═════ Source records
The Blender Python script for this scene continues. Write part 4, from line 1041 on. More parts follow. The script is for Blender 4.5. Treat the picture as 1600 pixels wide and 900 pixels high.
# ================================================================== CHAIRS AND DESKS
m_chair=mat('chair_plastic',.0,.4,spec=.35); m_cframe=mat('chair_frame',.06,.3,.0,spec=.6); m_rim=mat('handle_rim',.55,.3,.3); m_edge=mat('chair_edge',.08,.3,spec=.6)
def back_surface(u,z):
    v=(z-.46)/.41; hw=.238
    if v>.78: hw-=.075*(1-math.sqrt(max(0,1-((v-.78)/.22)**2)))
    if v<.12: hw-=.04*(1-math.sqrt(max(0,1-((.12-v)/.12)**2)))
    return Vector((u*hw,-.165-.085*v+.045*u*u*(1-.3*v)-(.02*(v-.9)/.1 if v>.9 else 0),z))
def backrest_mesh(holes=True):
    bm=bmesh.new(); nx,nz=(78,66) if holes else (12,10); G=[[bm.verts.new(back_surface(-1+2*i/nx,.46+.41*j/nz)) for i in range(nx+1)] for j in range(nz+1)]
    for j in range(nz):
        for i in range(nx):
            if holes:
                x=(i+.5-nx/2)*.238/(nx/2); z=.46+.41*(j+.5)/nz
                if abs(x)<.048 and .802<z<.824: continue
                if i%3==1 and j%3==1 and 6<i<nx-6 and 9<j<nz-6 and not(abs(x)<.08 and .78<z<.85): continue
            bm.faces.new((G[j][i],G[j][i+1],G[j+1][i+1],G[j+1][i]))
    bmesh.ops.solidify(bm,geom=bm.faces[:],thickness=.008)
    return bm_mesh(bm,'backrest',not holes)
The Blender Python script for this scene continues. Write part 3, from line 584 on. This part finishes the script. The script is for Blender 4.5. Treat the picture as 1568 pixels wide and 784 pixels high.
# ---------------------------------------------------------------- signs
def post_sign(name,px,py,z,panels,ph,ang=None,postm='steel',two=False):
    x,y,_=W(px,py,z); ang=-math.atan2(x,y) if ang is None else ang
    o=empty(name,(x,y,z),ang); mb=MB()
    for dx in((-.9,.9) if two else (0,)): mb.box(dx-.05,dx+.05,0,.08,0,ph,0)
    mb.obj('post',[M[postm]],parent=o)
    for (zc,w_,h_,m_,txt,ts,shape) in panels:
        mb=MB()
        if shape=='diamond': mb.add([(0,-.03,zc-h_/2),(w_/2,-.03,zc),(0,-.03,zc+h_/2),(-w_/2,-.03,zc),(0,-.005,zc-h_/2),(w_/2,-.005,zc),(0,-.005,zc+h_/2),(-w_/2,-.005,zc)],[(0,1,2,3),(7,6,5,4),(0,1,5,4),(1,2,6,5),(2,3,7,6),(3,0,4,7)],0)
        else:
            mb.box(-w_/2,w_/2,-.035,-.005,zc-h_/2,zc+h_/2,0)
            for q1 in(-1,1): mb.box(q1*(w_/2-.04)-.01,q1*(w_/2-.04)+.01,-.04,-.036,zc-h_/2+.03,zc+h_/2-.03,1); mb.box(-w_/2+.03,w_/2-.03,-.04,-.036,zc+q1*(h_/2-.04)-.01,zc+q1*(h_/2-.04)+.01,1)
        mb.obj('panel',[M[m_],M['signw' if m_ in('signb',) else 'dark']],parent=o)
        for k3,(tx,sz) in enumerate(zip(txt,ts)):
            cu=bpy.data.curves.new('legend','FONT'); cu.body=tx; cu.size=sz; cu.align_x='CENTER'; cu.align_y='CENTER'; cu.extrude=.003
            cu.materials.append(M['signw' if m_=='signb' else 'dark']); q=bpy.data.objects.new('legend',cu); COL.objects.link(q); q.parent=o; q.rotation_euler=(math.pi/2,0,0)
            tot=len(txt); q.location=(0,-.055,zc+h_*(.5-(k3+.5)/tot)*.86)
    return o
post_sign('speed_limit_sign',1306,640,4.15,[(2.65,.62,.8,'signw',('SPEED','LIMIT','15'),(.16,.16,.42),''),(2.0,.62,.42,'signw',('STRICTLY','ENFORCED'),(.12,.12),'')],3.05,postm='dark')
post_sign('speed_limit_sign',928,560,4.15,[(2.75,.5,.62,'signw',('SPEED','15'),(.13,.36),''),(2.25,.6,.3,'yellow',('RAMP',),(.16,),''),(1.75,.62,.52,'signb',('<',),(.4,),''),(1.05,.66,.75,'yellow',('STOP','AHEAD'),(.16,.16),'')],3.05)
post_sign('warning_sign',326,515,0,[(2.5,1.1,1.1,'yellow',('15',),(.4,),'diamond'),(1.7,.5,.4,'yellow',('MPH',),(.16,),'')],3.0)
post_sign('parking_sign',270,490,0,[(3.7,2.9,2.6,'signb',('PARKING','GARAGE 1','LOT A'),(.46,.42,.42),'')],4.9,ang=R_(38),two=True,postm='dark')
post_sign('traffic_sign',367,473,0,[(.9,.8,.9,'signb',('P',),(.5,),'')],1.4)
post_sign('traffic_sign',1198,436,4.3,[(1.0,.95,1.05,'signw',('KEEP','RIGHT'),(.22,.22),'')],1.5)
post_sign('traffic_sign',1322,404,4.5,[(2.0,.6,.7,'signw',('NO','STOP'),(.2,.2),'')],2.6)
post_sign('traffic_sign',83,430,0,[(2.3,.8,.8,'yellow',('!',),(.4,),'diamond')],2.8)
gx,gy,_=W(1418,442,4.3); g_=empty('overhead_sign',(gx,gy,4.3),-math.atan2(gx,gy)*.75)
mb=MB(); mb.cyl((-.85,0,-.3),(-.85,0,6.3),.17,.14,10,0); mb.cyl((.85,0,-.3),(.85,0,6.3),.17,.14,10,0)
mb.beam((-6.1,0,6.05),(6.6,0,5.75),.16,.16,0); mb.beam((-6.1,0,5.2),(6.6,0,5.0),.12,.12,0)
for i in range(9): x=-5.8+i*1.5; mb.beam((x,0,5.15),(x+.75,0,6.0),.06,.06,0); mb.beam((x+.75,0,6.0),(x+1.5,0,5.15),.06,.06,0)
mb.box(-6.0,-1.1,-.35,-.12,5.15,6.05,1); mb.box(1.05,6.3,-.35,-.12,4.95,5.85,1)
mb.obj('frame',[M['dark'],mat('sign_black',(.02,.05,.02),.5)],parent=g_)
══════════
* **Goal of the exercise**
Your task is to reproduce the whole listing exactly.

* **Full response**
The Blender Python script for this scene continues. Write part 4, from line 1041 on. More parts follow. The script is for Blender 4.5. Treat the picture as 1600 pixels wide and 900 pixels high.
# ================================================================== CHAIRS AND DESKS
m_chair=mat('chair_plastic',.0,.4,spec=.35); m_cframe=mat('chair_frame',.06,.3,.0,spec=.6); m_rim=mat('handle_rim',.55,.3,.3); m_edge=mat('chair_edge',.08,.3,spec=.6)
def back_surface(u,z):
    v=(z-.46)/.41; hw=.238
    if v>.78: hw-=.075*(1-math.sqrt(max(0,1-((v-.78)/.22)**2)))
    if v<.12: hw-=.04*(1-math.sqrt(max(0,1-((.12-v)/.12)**2)))
    return Vector((u*hw,-.165-.085*v+.045*u*u*(1-.3*v)-(.02*(v-.9)/.1 if v>.9 else 0),z))
def backrest_mesh(holes=True):
    bm=bmesh.new(); nx,nz=(78,66) if holes else (12,10); G=[[bm.verts.new(back_surface(-1+2*i/nx,.46+.41*j/nz)) for i in range(nx+1)] for j in range(nz+1)]
    for j in range(nz):
        for i in range(nx):
            if holes:
                x=(i+.5-nx/2)*.238/(nx/2); z=.46+.41*(j+.5)/nz
                if abs(x)<.048 and .802<z<.824: continue
                if i%3==1 and j%3==1 and 6<i<nx-6 and 9<j<nz-6 and not(abs(x)<.08 and .78<z<.85): continue
            bm.faces.new((G[j][i],G[j][i+1],G[j+1][i+1],G[j+1][i]))
    bmesh.ops.solidify(bm,geom=bm.faces[:],thickness=.008)
    return bm_mesh(bm,'backrest',not holes)
The Blender Python script for this scene continues. Write part 3, from line 584 on. This part finishes the script. The script is for Blender 4.5. Treat the picture as 1568 pixels wide and 784 pixels high.
# ---------------------------------------------------------------- signs
def post_sign(name,px,py,z,panels,ph,ang=None,postm='steel',two=False):
    x,y,_=W(px,py,z); ang=-math.atan2(x,y) if ang is None else ang
    o=empty(name,(x,y,z),ang); mb=MB()
    for dx in((-.9,.9) if two else (0,)): mb.box(dx-.05,dx+.05,0,.08,0,ph,0)
    mb.obj('post',[M[postm]],parent=o)
    for (zc,w_,h_,m_,txt,ts,shape) in panels:
        mb=MB()
        if shape=='diamond': mb.add([(0,-.03,zc-h_/2),(w_/2,-.03,zc),(0,-.03,zc+h_/2),(-w_/2,-.03,zc),(0,-.005,zc-h_/2),(w_/2,-.005,zc),(0,-.005,zc+h_/2),(-w_/2,-.005,zc)],[(0,1,2,3),(7,6,5,4),(0,1,5,4),(1,2,6,5),(2,3,7,6),(3,0,4,7)],0)
        else:
            mb.box(-w_/2,w_/2,-.035,-.005,zc-h_/2,zc+h_/2,0)
            for q1 in(-1,1): mb.box(q1*(w_/2-.04)-.01,q1*(w_/2-.04)+.01,-.04,-.036,zc-h_/2+.03,zc+h_/2-.03,1); mb.box(-w_/2+.03,w_/2-.03,-.04,-.036,zc+q1*(h_/2-.04)-.01,zc+q1*(h_/2-.04)+.01,1)
        mb.obj('panel',[M[m_],M['signw' if m_ in('signb',) else 'dark']],parent=o)
        for k3,(tx,sz) in enumerate(zip(txt,ts)):
            cu=bpy.data.curves.new('legend','FONT'); cu.body=tx; cu.size=sz; cu.align_x='CENTER'; cu.align_y='CENTER'; cu.extrude=.003
            cu.materials.append(M['signw' if m_=='signb' else 'dark']); q=bpy.data.objects.new('legend',cu); COL.objects.link(q); q.parent=o; q.rotation_euler=(math.pi/2,0,0)
            tot=len(txt); q.location=(0,-.055,zc+h_*(.5-(k3+.5)/tot)*.86)
    return o
post_sign('speed_limit_sign',1306,640,4.15,[(2.65,.62,.8,'signw',('SPEED','LIMIT','15'),(.16,.16,.42),''),(2.0,.62,.42,'signw',('STRICTLY','ENFORCED'),(.12,.12),'')],3.05,postm='dark')
post_sign('speed_limit_sign',928,560,4.15,[(2.75,.5,.62,'signw',('SPEED','15'),(.13,.36),''),(2.25,.6,.3,'yellow',('RAMP',),(.16,),''),(1.75,.62,.52,'signb',('<',),(.4,),''),(1.05,.66,.75,'yellow',('STOP','AHEAD'),(.16,.16),'')],3.05)
post_sign('warning_sign',326,515,0,[(2.5,1.1,1.1,'yellow',('15',),(.4,),'diamond'),(1.7,.5,.4,'yellow',('MPH',),(.16,),'')],3.0)
post_sign('parking_sign',270,490,0,[(3.7,2.9,2.6,'signb',('PARKING','GARAGE 1','LOT A'),(.46,.42,.42),'')],4.9,ang=R_(38),two=True,postm='dark')
post_sign('traffic_sign',367,473,0,[(.9,.8,.9,'signb',('P',),(.5,),'')],1.4)
post_sign('traffic_sign',1198,436,4.3,[(1.0,.95,1.05,'signw',('KEEP','RIGHT'),(.22,.22),'')],1.5)
post_sign('traffic_sign',1322,404,4.5,[(2.0,.6,.7,'signw',('NO','STOP'),(.2,.2),'')],2.6)
post_sign('traffic_sign',83,430,0,[(2.3,.8,.8,'yellow',('!',),(.4,),'diamond')],2.8)
gx,gy,_=W(1418,442,4.3); g_=empty('overhead_sign',(gx,gy,4.3),-math.atan2(gx,gy)*.75)
mb=MB(); mb.cyl((-.85,0,-.3),(-.85,0,6.3),.17,.14,10,0); mb.cyl((.85,0,-.3),(.85,0,6.3),.17,.14,10,0)
mb.beam((-6.1,0,6.05),(6.6,0,5.75),.16,.16,0); mb.beam((-6.1,0,5.2),(6.6,0,5.0),.12,.12,0)
for i in range(9): x=-5.8+i*1.5; mb.beam((x,0,5.15),(x+.75,0,6.0),.06,.06,0); mb.beam((x+.75,0,6.0),(x+1.5,0,5.15),.06,.06,0)
mb.box(-6.0,-1.1,-.35,-.12,5.15,6.05,1); mb.box(1.05,6.3,-.35,-.12,4.95,5.85,1)
mb.obj('frame',[M['dark'],mat('sign_black',(.02,.05,.02),.5)],parent=g_)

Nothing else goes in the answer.